- TASK TO COMPLETE -
Return all lines with the word "high" in them.
########################################
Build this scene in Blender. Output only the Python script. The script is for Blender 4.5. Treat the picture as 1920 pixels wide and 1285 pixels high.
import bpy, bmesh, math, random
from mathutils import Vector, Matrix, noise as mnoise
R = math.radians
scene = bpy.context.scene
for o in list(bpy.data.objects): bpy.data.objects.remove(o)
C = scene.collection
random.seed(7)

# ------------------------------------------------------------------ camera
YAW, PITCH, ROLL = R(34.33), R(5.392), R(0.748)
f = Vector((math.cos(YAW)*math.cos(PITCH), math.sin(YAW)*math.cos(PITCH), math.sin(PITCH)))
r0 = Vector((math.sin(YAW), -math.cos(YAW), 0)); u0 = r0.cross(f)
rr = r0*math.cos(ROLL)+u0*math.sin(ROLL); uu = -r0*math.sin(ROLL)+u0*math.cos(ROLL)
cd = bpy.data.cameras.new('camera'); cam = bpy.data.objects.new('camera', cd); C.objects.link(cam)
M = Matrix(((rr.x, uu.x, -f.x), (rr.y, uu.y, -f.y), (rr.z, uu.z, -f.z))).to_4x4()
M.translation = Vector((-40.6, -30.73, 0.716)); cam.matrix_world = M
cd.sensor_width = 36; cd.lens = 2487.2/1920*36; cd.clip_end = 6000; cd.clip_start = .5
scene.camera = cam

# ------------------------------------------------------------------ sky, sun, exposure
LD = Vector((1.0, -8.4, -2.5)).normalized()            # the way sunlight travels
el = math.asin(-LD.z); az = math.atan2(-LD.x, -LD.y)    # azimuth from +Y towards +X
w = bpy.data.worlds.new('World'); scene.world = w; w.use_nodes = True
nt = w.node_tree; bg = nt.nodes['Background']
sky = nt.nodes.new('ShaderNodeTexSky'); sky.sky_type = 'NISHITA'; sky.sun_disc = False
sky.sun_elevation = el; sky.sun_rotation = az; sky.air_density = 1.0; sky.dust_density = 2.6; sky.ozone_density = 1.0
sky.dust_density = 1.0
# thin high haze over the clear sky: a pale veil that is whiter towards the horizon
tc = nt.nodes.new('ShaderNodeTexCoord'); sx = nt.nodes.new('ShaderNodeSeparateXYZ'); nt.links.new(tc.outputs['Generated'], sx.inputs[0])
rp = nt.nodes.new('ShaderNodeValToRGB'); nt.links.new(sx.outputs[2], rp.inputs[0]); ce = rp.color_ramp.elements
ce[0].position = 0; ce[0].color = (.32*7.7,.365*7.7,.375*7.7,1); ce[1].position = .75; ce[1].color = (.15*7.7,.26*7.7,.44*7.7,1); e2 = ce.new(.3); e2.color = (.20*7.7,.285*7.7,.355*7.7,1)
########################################
- RESULT BELOW -
Build this scene in Blender. Output only the Python script. The script is for Blender 4.5. Treat the picture as 1920 pixels wide and 1285 pixels high.
# thin high haze over the clear sky: a pale veil that is whiter towards the horizon